I know many parents want to take on additional roles in this process, and I've included some ideas for how you can help your student -- and keep the peace -- in the coming months.

Get excited about the academic year.
If you don't know what courses your child is taking next year, you should. If you get excited about learning, your child will too. Find out what is on your child's reading lists for his English and global studies courses. Engage your child in conversations about the material he is studying at the dinner table. By discussing topics your child is learning in school at home, you can get deeper into the topic and hopefully make your child feel more confident to participate in class discussions.
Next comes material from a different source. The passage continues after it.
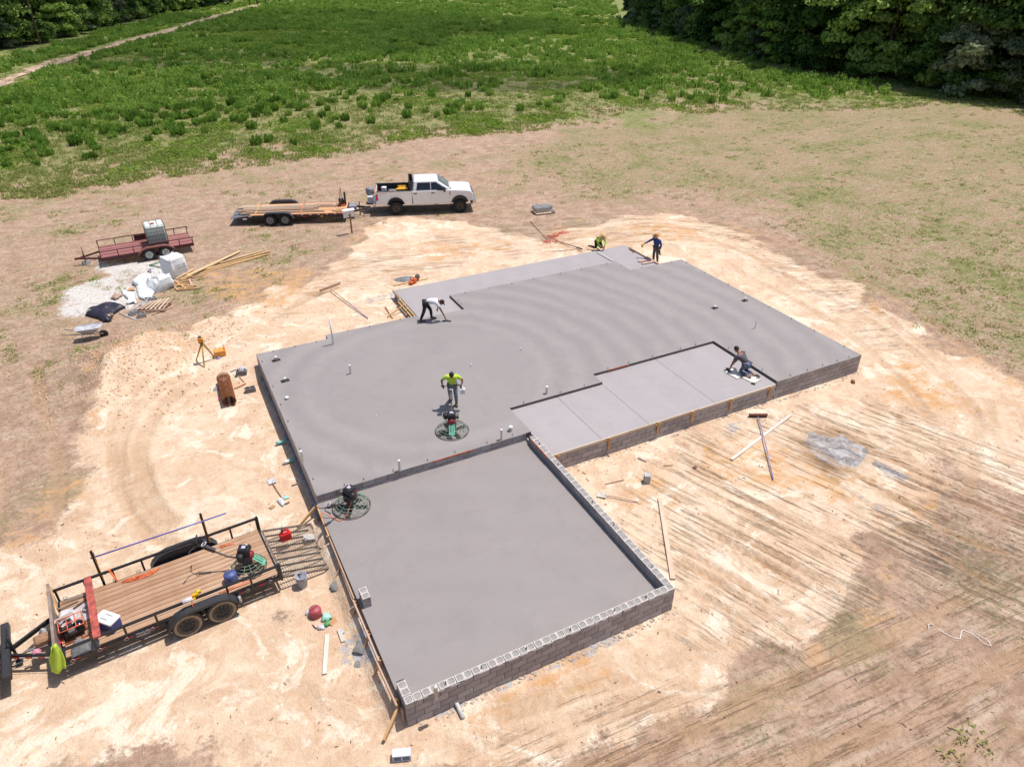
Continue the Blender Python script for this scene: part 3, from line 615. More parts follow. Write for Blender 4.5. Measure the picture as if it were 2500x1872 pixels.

Know your child's standardized testing plan and help your child prepare.
Review your child's testing schedule with him and with the high school college counselor at the beginning of the year. Remind your child to sign up for the standardized tests required for admission into many colleges (SAT, SAT Subject tests, ACT, even AP exams) well in advance and procure good test preparation as well. You can also leave subtle (or not so subtle) hints reminding your child to study. Leave an SAT, ACT, or AP practice test book next to his bed, on the front seat of the car, or in the bathroom!
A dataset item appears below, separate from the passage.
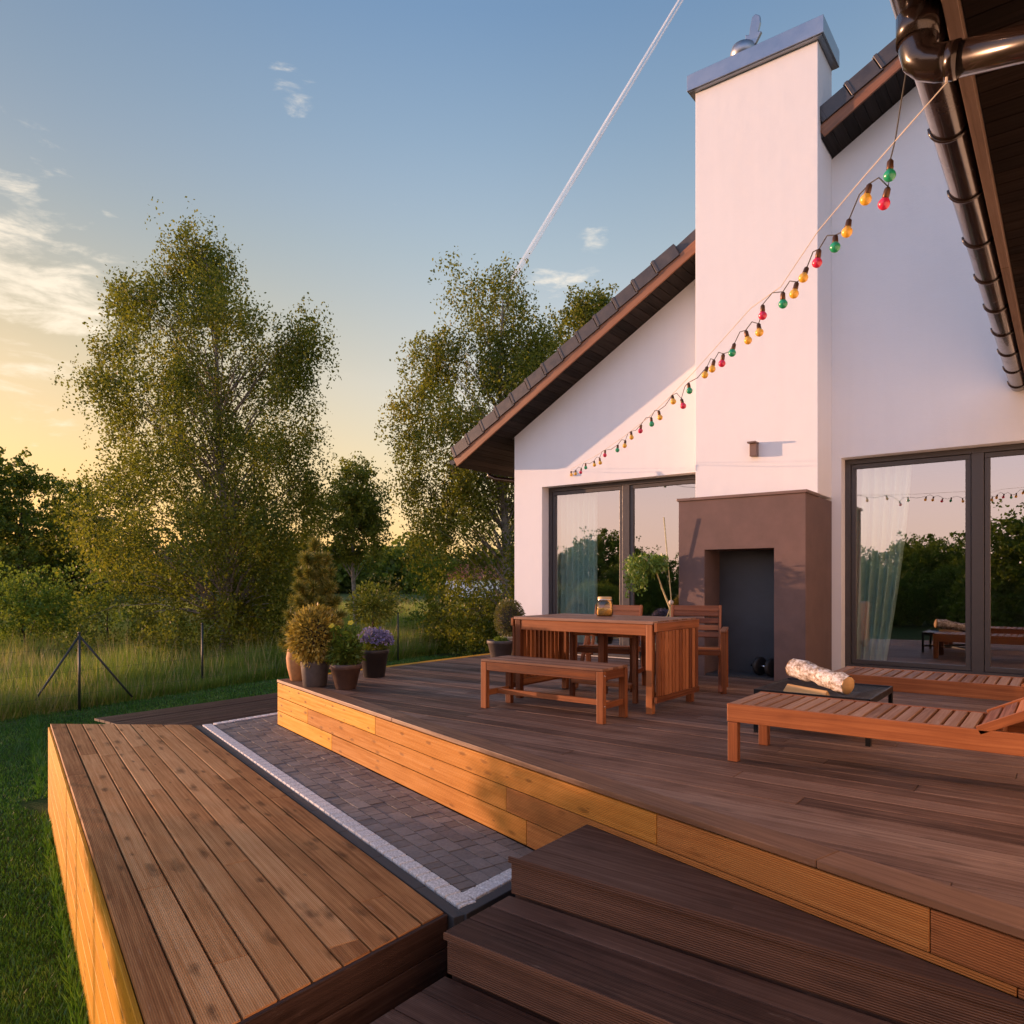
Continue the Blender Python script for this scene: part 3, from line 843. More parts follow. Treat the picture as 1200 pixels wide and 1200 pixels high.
el_ = [(GXC,PY,2.88),(GXC,PY,2.82),(GXC+.008,PY,2.785),(GXC+.03,PY,2.76),(GXC+.065,PY,2.742),(GXC+.10,PY,2.733)]
k.tube(el_, .056, 20)
k.build('pipe_elbow', M['gutter'], house, .0, world=True)
k = MB(); k.tube([(GXC+.08,PY,2.737),(WINGX+.02,PY,2.58)], .053, 24); k.tube([(GXC+.085,PY,2.736),(GXC+.12,PY,2.730)], .0575, 24)
k.build('wing_downpipe', M['gutter'], house, world=True)

# wall lamp on the chimney
lx, lz = -2.826, 2.54
wlamp = empty('wall_lamp', (lx, CY, lz), 'small bronze box lamp mounted on the white chimney', 'lamp')
k = MB(); k.box(-.04,.04,-.075,-.001,-.085,.055); k.build('lamp_body', M['cap'], wlamp, .004)
k = MB(); k.box(-.055,.042,-.115,-.001,.058,.076); k.build('lamp_hood', M['cap'], wlamp, .003)

# curtains behind the panes
def curtain(x0, x1, y, label, flare=0.0, z0=.03, z1=2.55, waves=7, tie=0.0):
    nx_, nz = 120, 24
    V = []; Fc = []
    for j in range(nz+1):
        h = j/nz
        xx1 = x1 - tie*(1-h)**1.5
        for i in range(nx_+1):
            t = i/nx_
            V.append((x0 + (xx1-x0)*t, y + .045*math.sin(t*waves*6.28 + .6*math.sin(t*9)) * (1-.25*h), z0 + (z1-z0)*h))
    for j in range(nz):
        for i in range(nx_):
            a = j*(nx_+1)+i; Fc.append((a, a+1, a+nx_+2, a+nx_+1))
    me = bpy.data.meshes.new('curtain'); me.from_pydata(V, [], Fc); me.materials.append(M['curtain'])
    me.polygons.foreach_set('use_smooth', [True]*len(Fc))
    o = bpy.data.objects.new('curtain', me); COL.objects.link(o)
    m = o.modifiers.new('thick', 'SOLIDIFY'); m.thickness = .003
    tag(o, label, 'curtain')
curtain(-6.24, -5.47, 9.14, 'sage green pleated curtain inside the window behind the dining table', waves=8)
curtain(-2.10, -1.40, 9.14, 'sage green curtain swept aside inside the window by the loungers', waves=6, tie=.28)

# ------------------------------------------------------------------ furniture
T1 = M['teak']
def teak(mb, name, parent, mat=None, bev=.004): return mb.build(name, mat or T1, parent, bev, 2)
# gateleg table: front long edge at Y=5.177, X -3.95 .. -2.58
TX0, TX1, TY0, TY1, TH = -3.95, -2.60, 5.177, 5.98, .73
table = empty('dining_table', ((TX0+TX1)/2, (TY0+TY1)/2, 0), 'reddish wooden drop-leaf table with slatted leaves hanging at both ends', 'table')
hw, hd = (TX1-TX0)/2, (TY1-TY0)/2
k = MB(); nsl = 9; w_ = 2*hd/nsl
for i in range(nsl): k.box(-hw-.012, hw+.012, -hd+i*w_+.003-.01*(i == 0), -hd+(i+1)*w_-.003+.01*(i == nsl-1), TH-.024, TH)
teak(k, 'tabletop', table, M['teak_top'], .003)
for sx in (-1, 1):
    for sy in (-1, 1):
        k = MB(); k.box(sx*hw-.055*(sx > 0), sx*hw+.055*(sx < 0), sy*hd-.055*(sy > 0), sy*hd+.055*(sy < 0), 0, TH-.026, along=2); teak(k, 'leg', table)
k = MB()
for sy in (-1, 1):
    k.box(-hw+.057, hw-.057, sy*(hd-.018)-.012, sy*(hd-.018)+.012, TH-.115, TH-.026)
for sx in (-1, 1):
    k.box(sx*(hw-.02)-.012, sx*(hw-.02)+.012, -hd+.057, hd-.057, TH-.115, TH-.026, along=1)
    k.box(sx*(hw-.03)-.02, sx*(hw-.03)+.02, -hd+.057, hd-.057, .12, .165, along=1)
teak(k, 'apron', table)
for sx in (-1, 1):
    k = MB(); xo = sx*(hw+.033)
    za, zb = .09, TH-.012
    k.box(xo-.012, xo+.012, -hd-.005, hd+.005, zb-.07, zb, along=1)
    n = 12; w_ = (2*hd-.02)/n
    for i in range(n): k.box(xo-.011, xo+.011, -hd+.01+i*w_+.006, -hd+.01+(i+1)*w_-.006, za+.05, zb-.072, along=2)
    k.box(xo-.012, xo+.012, -hd-.005, hd+.005, za, za+.048, along=1)
    k.box(xo-.026*sx-.012, xo-.026*sx+.012, -hd+.12, -hd+.17, za+.02, zb-.02, along=2) if False else None
    teak(k, 'drop_leaf', table, None, .002)
# gate legs folded flat under the top
k = MB()
for sx in (-1, 1):
    k.box(sx*.32-.02, sx*.32+.02, -.03, .012, 0.0, TH-.118, along=2)
    k.box(min(sx*.05,sx*.30), max(sx*.05,sx*.30), -.025, .008, .13, .17); 
    k.box(min(sx*.05,sx*.30), max(sx*.05,sx*.30), -.025, .008, TH-.17, TH-.12)
k.box(-.03,.03,-.045,.03,.05,TH-.118, along=2); k.box(-.3,.3,-.06,-.028,.13,.165)
teak(k, 'gate_leg', table)

# bench
BX0, BX1, BY0, BY1, BH = -3.865, -2.70, 4.595, 4.97, .405
bench = empty('garden_bench', ((BX0+BX1)/2, (BY0+BY1)/2, 0), 'reddish backless wooden bench in front of the drop-leaf table', 'bench')
hw, hd = (BX1-BX0)/2, (BY1-BY0)/2
k = MB()
for i in range(5):
    w_ = (2*hd-.0)/5; k.box(-hw+.001, hw-.001, -hd+i*w_+.002, -hd+(i+1)*w_-.002, BH-.02, BH)
teak(k, 'seat', bench, M['teak_top'], .003)
for sx in (-1, 1):
    for sy in (-1, 1):
        k = MB(); k.box(sx*hw-.058*(sx > 0), sx*hw+.058*(sx < 0), sy*hd-.045*(sy > 0), sy*hd+.045*(sy < 0), 0, BH-.022, along=2); teak(k, 'leg', bench)
k = MB()
for sy in (-1, 1): k.box(-hw+.06, hw-.06, sy*(hd-.013)-.011, sy*(hd-.013)+.011, BH-.092, BH-.022)
for sx in (-1, 1): k.box(sx*(hw-.02)-.011, sx*(hw-.02)+.011, -hd+.047, hd-.047, BH-.092, BH-.022, along=1)
teak(k, 'apron', bench)
k = MB()
for sx in (-1, 1): k.box(sx*(hw-.028)-.013, sx*(hw-.028)+.013, -hd+.047, hd-.047, .10, .148, along=1)
k.box(-hw+.042, hw-.042, -.018, .018, .102, .146)
teak(k, 'stretcher', bench)
for sx in (-1, 1):
    for z in (BH-.055, .125):
        k = MB(); k.lathe([(.007,-.001),(.006,.003),(0,.004)], (sx*hw, -hd+.0225, z), 8, axis=(sx,0,0)); k.build('bolt', M['chrome'], bench)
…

Foster a good relationship with the high school college counselor. Schedule a meeting with your child's high school college counselor at the beginning of the year.
Encourage your child to start making appointments with her college counselor early in the year. As the parent, you should introduce yourself to the guidance counselor. Let the counselor get to know you and your child. Remember, this counselor will be writing a letter of recommendation on behalf of your child, so it is a good idea to get to know this person as early as possible. Make sure the list of colleges the counselor recommends is balanced with reach, target, and safety schools and finalize the list with the counselor's help. If you or your child has any questions about when to apply, ask the counselor about what method is best for your student. Also if either you or your child has questions about anything on the applications, ask the counselor.
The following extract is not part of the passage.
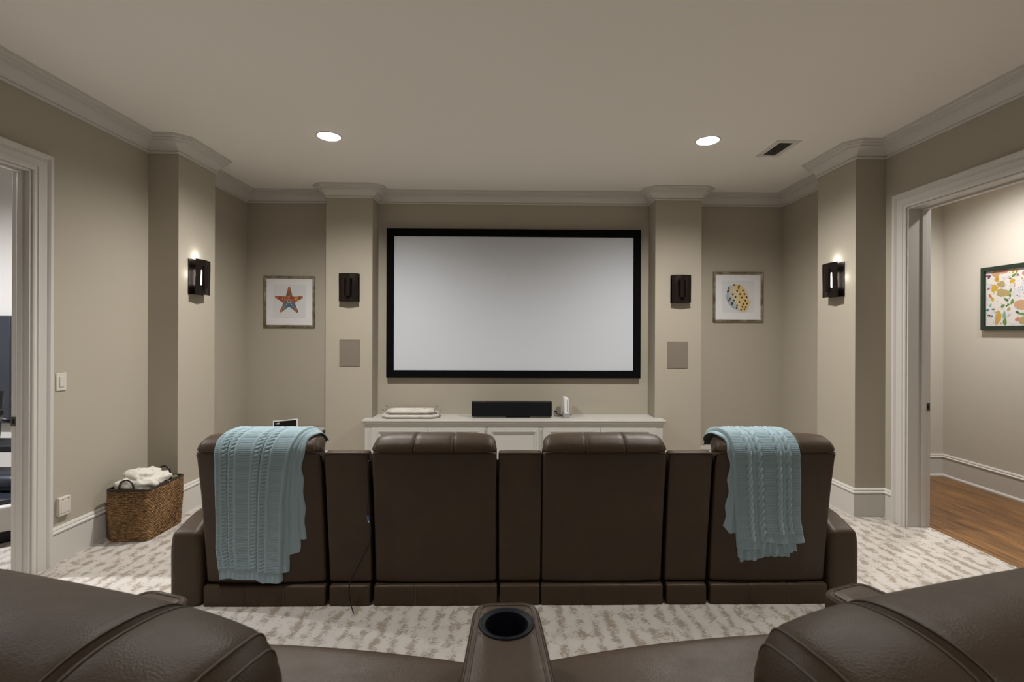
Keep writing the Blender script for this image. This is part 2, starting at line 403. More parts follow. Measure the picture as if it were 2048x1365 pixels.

Encourage your child to nurture their relationships with their teachers.
Most likely, two of your child's teachers will be writing his letters of recommendation. Ask your child how these relationships are going, but do so without nagging. Encourage your child to meet with his teachers outside of the classroom. Encourage your child to participate in the classroom and to go above and beyond the assignments.

Begin college visits.
Once you meet with your child's high school counselor, you can get an idea of which colleges will meet your child's academic and personal needs. Map out the school year calendar -- use holidays, long weekends, and any vacation during the school year for campus visits. And though you may accompany your child to her prospective colleges and facilitate logistics, you should remain at arm's length. Ultimately, it is her visit and her decision.

Look over your child's activity list before he/she sends in the applications.
Oftentimes a student will forget to mention things: awards he has received or activities he participated in during the school year or summer. Parents should serve as a tickler -- a reminder of the things they've accomplished that they might have forgotten. You can even check the time commitments for each entry, add them up, and make sure your child is represented in the best, most accurate way possible. However, don't write essays or over-edit applications.

In addition to remembering "we" are not applying to college, there's one more way you can help your student make the most of this process: Don't panic! You don't want to add to college admissions stress. With your support and that of the high school counselor, if your child creates a balanced college list, she will get into a "good fit" college where she will be successful and happy. Chances are, that's the role you'd like her to enjoy the most.